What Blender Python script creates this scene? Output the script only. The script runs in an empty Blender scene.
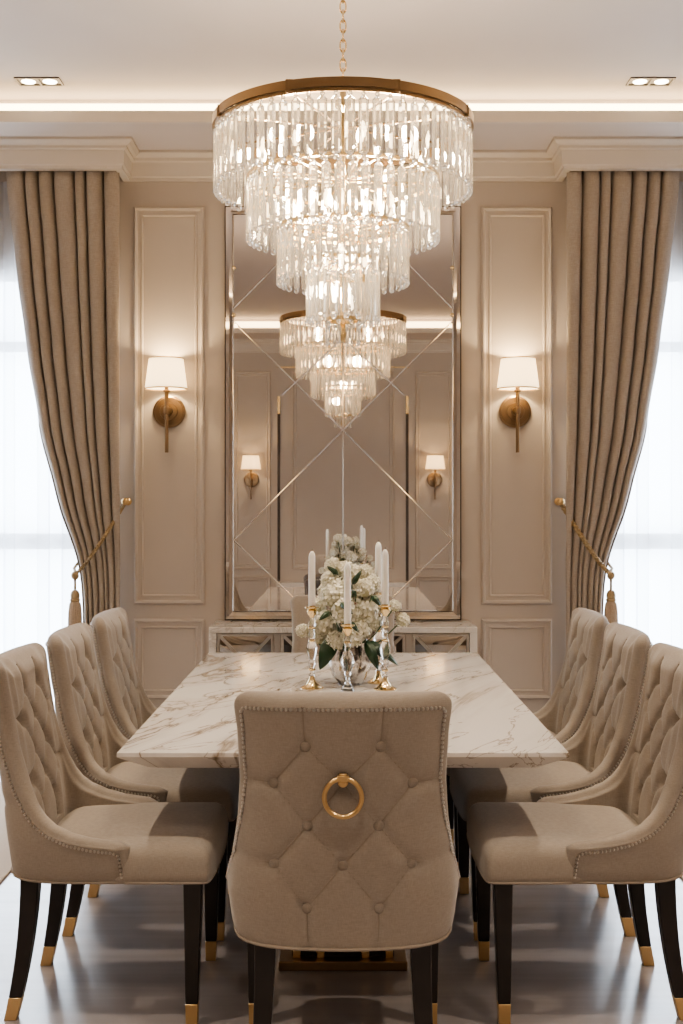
import bpy, math, random
from mathutils import Vector, Matrix
R = random.Random(7)
PI = math.pi
sc = bpy.context.scene
COL = sc.collection

# ------------------------------------------------------------------ helpers
class MB:
    """collects vertices and faces, links them as ONE mesh object"""
    def __init__(self): self.v = []; self.f = []
    def add(self, vs, fs):
        o = len(self.v); self.v += [tuple(p) for p in vs]; self.f += [tuple(i + o for i in f) for f in fs]
    def box(self, x0, x1, y0, y1, z0, z1):
        self.add([(x0,y0,z0),(x1,y0,z0),(x1,y1,z0),(x0,y1,z0),(x0,y0,z1),(x1,y0,z1),(x1,y1,z1),(x0,y1,z1)],
                 [(3,2,1,0),(4,5,6,7),(0,1,5,4),(1,2,6,5),(2,3,7,6),(3,0,4,7)])
        return self
    def lathe(self, prof, n=24, c=(0,0,0), caps=True):
        m = len(prof); vs = []
        for r, z in prof:
            for k in range(n):
                a = 2*PI*k/n; vs.append((c[0]+r*math.cos(a), c[1]+r*math.sin(a), c[2]+z))
        fs = [(i*n+k, i*n+(k+1)%n, (i+1)*n+(k+1)%n, (i+1)*n+k) for i in range(m-1) for k in range(n)]
        if caps: fs += [tuple(reversed(range(n))), tuple((m-1)*n+k for k in range(n))]
        self.add(vs, fs); return self
    def tube(self, pts, r, n=8, closed=False):
        pts = [Vector(p) for p in pts]; N = len(pts); vs = []; up = None
        for i, p in enumerate(pts):
            a = pts[(i-1) % N] if (closed or i > 0) else p
            b = pts[(i+1) % N] if (closed or i < N-1) else p
            t = (b-a).normalized()
            if up is None:
                up = Vector((0,0,1)) if abs(t.z) < .9 else Vector((1,0,0))
            s = t.cross(up)
            if s.length < 1e-6: s = t.cross(Vector((0,1,0)))
            s.normalize(); up = s.cross(t).normalized()
            rr = r[i] if isinstance(r, (list, tuple)) else r
            for k in range(n):
                an = 2*PI*k/n; vs.append(p + s*(rr*math.cos(an)) + up*(rr*math.sin(an)))
        fs = []
        for i in range(N if closed else N-1):
            j = (i+1) % N
            for k in range(n): fs.append((i*n+k, i*n+(k+1)%n, j*n+(k+1)%n, j*n+k))
        if not closed: fs += [tuple(reversed(range(n))), tuple((N-1)*n+k for k in range(n))]
        self.add(vs, fs); return self
    def sphere(self, c, r, nu=12, nv=8, s=(1,1,1)):
        vs = [(c[0], c[1], c[2]+r*s[2])]
        for i in range(1, nv):
            th = PI*i/nv
            for k in range(nu):
                a = 2*PI*k/nu
                vs.append((c[0]+r*s[0]*math.sin(th)*math.cos(a), c[1]+r*s[1]*math.sin(th)*math.sin(a), c[2]+r*s[2]*math.cos(th)))
        vs.append((c[0], c[1], c[2]-r*s[2])); L = len(vs)-1; fs = []
        for k in range(nu):
            fs.append((0, 1+k, 1+(k+1)%nu)); b = 1+(nv-2)*nu
            fs.append((L, b+(k+1)%nu, b+k))
        for i in range(nv-2):
            for k in range(nu):
                fs.append((1+i*nu+k, 1+(i+1)*nu+k, 1+(i+1)*nu+(k+1)%nu, 1+i*nu+(k+1)%nu))
        self.add(vs, fs); return self
    def grid(self, fn, nu, nv):
        vs = [fn(i/nu, j/nv) for j in range(nv+1) for i in range(nu+1)]
        fs = [(j*(nu+1)+i, j*(nu+1)+i+1, (j+1)*(nu+1)+i+1, (j+1)*(nu+1)+i) for j in range(nv) for i in range(nu)]
        self.add(vs, fs); return self
    def loops(self, rings, cap0=True, cap1=True):
        n = len(rings[0]); vs = [p for r in rings for p in r]
        fs = [(i*n+k, i*n+(k+1)%n, (i+1)*n+(k+1)%n, (i+1)*n+k) for i in range(len(rings)-1) for k in range(n)]
        if cap0: fs.append(tuple(reversed(range(n))))
        if cap1: fs.append(tuple((len(rings)-1)*n+k for k in range(n)))
        self.add(vs, fs); return self
    def sweep(self, path, prof):
        """horizontal path [(x,y)], room on its right; prof [(out, z)], mitred corners"""
        P = [Vector(p) for p in path]; rings = []
        for i, p in enumerate(P):
            d1 = (p-P[i-1]).normalized() if i else (P[1]-p).normalized()
            d2 = (P[i+1]-p).normalized() if i < len(P)-1 else d1
            n1 = Vector((d1.y, -d1.x)); n2 = Vector((d2.y, -d2.x)); m = n1+n2; m = m/(m.dot(n1))
            rings.append([(p.x+m.x*o, p.y+m.y*o, z) for o, z in prof])
        n = len(prof); vs = [q for r in rings for q in r]
        fs = [(i*n+k, i*n+k+1, (i+1)*n+k+1, (i+1)*n+k) for i in range(len(rings)-1) for k in range(n-1)]
        self.add(vs, fs); return self
    def build(self, name, mat, parent=None, smooth=40, bevel=0, loc=None, seg=2):
        me = bpy.data.meshes.new(name); me.from_pydata(self.v, [], self.f); me.validate()
        me.update()
        import bmesh
        bm = bmesh.new(); bm.from_mesh(me); bmesh.ops.recalc_face_normals(bm, faces=bm.faces); bm.to_mesh(me); bm.free()
        if smooth:
            me.shade_smooth(); me.set_sharp_from_angle(angle=math.radians(smooth))
        me.materials.append(mat)
        o = bpy.data.objects.new(name, me); COL.objects.link(o)
        if parent: o.parent = parent
        if loc: o.location = loc
        if bevel:
            m = o.modifiers.new('edge', 'BEVEL'); m.width = bevel; m.segments = seg; m.limit_method = 'ANGLE'
        return o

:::

#### TASK DETAILS:
Pictures are excluded: retype only the lines from the beginning of the listing above through the line with "COL = sc.collection", both included.

#### RESULT:
What Blender Python script creates this scene? Output the script only. The script runs in an empty Blender scene.
import bpy, math, random
from mathutils import Vector, Matrix
R = random.Random(7)
PI = math.pi
sc = bpy.context.scene
COL = sc.collection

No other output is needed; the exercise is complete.